I am eager to hear the commission’s conclusions, but given the fact that the Government are opposing the Bill and supporting the next Bill we are to debate, which would reinforce the Government’s commitment to devoting 0.7% of our national wealth to international development, I hope the Minister will be able to share the commission’s findings with the House in writing rather than extending debate on the Bill unnecessarily.
I welcome this opportunity to make a short contribution to the debate, not least because I have the privilege of being chairman of the Committee on Legal Affairs and Human Rights of the Council of Europe. We deal on a regular basis with the subject that has been debated today. I have also recently been appointed as the rapporteur with responsibility for drawing up an opinion from the parliamentary assembly on proposed protocol 15 to the convention on human rights.

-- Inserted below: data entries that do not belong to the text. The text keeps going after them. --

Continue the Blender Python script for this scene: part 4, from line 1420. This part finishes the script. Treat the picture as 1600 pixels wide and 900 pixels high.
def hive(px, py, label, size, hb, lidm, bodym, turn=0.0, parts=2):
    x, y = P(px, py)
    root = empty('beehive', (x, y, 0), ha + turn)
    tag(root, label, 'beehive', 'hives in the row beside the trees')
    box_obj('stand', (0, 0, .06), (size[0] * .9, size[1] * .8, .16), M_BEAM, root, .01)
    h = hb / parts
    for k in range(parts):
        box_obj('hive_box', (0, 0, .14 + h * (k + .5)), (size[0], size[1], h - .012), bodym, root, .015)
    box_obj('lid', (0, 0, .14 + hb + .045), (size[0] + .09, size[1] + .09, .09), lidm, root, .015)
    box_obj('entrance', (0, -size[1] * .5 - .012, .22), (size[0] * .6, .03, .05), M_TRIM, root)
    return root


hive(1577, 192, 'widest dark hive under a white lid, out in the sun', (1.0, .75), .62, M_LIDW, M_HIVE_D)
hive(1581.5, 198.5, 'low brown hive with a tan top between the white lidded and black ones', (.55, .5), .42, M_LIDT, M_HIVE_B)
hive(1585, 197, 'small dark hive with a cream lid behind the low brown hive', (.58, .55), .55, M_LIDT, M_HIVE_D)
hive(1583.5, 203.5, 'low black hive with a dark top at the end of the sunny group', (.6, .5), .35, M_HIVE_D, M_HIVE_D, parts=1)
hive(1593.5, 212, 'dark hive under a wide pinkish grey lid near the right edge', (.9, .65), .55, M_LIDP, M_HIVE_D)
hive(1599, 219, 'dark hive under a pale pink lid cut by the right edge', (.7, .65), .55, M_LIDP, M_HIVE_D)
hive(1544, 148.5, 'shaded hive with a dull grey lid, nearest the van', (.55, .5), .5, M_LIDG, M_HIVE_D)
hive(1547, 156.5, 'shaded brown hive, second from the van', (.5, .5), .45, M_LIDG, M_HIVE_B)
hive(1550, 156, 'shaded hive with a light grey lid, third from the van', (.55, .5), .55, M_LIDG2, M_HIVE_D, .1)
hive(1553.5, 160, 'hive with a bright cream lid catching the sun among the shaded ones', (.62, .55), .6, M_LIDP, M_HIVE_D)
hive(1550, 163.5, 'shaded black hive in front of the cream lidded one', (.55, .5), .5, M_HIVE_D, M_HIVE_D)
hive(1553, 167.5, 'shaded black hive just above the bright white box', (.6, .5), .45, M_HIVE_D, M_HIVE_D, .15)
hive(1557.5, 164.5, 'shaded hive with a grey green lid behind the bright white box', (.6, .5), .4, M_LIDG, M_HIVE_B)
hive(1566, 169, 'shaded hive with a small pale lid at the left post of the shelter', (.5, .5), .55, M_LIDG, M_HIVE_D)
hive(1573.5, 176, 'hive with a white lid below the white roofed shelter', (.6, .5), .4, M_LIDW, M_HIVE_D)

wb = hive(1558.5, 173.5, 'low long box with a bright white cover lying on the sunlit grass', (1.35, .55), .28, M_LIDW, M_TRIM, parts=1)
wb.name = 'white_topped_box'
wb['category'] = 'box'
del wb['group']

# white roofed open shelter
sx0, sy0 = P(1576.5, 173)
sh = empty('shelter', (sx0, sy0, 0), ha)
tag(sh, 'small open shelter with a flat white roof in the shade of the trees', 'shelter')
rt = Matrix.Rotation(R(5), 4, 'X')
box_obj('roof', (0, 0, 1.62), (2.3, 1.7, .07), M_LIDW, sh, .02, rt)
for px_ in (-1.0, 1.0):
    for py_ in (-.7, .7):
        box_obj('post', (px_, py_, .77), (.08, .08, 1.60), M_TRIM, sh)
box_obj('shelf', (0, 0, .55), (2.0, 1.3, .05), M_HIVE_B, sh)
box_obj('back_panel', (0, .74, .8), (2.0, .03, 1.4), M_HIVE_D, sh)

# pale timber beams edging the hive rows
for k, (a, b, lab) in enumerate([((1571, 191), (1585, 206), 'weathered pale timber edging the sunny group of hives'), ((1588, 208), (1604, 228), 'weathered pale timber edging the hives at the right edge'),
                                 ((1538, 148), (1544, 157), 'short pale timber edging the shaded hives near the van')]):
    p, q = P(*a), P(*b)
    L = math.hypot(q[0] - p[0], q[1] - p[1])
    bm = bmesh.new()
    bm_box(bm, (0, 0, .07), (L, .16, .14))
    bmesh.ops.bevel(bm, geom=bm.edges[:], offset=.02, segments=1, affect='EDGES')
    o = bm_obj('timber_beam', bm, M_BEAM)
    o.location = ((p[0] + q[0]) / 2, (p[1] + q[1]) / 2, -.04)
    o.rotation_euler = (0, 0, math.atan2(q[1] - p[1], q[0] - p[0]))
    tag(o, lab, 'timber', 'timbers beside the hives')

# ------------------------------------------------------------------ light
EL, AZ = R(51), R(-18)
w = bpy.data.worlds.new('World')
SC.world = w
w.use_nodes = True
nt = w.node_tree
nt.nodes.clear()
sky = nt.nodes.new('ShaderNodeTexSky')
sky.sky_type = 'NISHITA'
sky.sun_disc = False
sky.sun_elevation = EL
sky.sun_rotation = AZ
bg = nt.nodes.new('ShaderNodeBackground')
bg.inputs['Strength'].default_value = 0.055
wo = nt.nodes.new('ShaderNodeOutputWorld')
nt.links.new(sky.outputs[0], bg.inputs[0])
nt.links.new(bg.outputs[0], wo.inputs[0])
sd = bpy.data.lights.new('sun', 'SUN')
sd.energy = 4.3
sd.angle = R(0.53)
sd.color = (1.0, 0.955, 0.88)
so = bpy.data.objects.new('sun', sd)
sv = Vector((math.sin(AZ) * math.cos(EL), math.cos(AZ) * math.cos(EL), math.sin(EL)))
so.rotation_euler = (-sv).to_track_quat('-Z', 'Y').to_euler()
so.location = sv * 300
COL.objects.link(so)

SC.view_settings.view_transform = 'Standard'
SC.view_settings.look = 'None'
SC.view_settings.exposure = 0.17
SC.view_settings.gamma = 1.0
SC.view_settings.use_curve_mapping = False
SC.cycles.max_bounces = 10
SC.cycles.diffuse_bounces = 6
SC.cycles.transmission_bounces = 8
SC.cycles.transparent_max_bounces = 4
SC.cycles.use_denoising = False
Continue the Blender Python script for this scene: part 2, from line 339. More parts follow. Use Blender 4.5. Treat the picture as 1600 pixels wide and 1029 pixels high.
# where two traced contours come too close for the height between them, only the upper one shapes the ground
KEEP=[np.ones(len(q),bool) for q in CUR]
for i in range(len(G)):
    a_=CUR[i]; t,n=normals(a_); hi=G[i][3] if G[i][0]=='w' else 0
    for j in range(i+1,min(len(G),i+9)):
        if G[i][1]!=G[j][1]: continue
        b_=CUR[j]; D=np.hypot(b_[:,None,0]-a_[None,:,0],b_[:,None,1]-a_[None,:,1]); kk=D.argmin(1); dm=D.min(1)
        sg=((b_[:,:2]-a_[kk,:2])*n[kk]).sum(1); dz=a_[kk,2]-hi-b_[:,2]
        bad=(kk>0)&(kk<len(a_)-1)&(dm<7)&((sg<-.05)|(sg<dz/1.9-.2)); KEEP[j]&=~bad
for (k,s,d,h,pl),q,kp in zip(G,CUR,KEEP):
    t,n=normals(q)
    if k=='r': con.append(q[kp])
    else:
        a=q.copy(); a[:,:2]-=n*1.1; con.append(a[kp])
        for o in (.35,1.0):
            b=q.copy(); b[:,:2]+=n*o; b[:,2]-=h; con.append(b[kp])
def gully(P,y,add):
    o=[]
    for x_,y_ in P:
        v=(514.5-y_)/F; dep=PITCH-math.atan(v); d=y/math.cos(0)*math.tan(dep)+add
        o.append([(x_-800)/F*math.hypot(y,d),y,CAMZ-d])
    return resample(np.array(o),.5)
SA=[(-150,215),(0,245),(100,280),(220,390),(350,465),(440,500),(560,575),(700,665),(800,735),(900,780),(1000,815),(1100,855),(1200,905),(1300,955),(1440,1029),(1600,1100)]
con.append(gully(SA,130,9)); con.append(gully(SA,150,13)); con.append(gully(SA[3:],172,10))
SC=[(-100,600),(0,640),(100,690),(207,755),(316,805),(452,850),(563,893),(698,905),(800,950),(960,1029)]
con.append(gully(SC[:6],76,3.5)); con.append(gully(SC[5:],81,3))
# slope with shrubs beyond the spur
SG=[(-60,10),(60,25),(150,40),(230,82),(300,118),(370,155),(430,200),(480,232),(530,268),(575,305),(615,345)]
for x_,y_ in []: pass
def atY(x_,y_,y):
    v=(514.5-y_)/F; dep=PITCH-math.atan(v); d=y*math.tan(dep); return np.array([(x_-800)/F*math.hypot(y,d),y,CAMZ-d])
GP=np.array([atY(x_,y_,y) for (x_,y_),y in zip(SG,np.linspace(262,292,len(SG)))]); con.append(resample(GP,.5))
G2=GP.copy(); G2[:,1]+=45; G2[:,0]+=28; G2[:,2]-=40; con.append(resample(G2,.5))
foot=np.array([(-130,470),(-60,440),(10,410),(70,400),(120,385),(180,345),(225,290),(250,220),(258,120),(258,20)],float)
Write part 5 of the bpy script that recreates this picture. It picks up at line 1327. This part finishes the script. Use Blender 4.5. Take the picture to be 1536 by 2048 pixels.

I should like to begin by commenting on the Minister’s typically generous and reasonable speech. He talked about the universality of human rights, and about how we must concentrate on defending the most vulnerable people in our society. In relation to the Commission on a Bill of Rights, he argued that the time was not now right for this measure. However, I do not see any great distinction between the views being expressed in Scotland and those in the rest of the United Kingdom on this issue.
Bearing in mind what the Government are doing on prisoner voting eligibility, there is a strong case to be made—especially in the light of the Bill, into which my hon. Friend the Member for Dover (Charlie Elphicke) has put so much work—for saying that the Government should introduce a draft Bill, perhaps along the lines of the proposals for prisoner voting, in which the different alternatives put forward in the commission’s report could be set out. It could then be submitted, in the form of proper legislation, to scrutiny by a Joint Committee of both Houses. We would then be able to make some progress.
One of the messages from yesterday’s by-election result is that there is an enormous amount of public cynicism about the lack of progress on issues such as these. The public are concerned about abuses of human rights legislation and the perverse judgments being implemented, and they want the House to take action in those areas and others.
As the hon. Gentleman has mentioned the by-election—and my “I like Mike” lapel badge—will he allow me the privilege of being the first Member to congratulate Mike Thornton on his imminent admission to the House as the new Member of Parliament for Eastleigh? Perhaps the hon. Gentleman would like to reflect on whether the historic victory of the Liberal Democrats in Eastleigh—we are the first party in government in at least 30 years to defend successfully a marginal seat in a by-election—can be attributed to the fact that we have not displayed the same kind of ideological disunity over issues such as human rights and international development that he is demonstrating right now from the Conservative Benches.
To reinforce the point I was making, the complacency that flows through every word that the hon. Gentleman has uttered will be seen as anathema to the majority of people who voted in the by-election in favour of Eurosceptic parties who want a completely fresh look at our relationship with the European Union.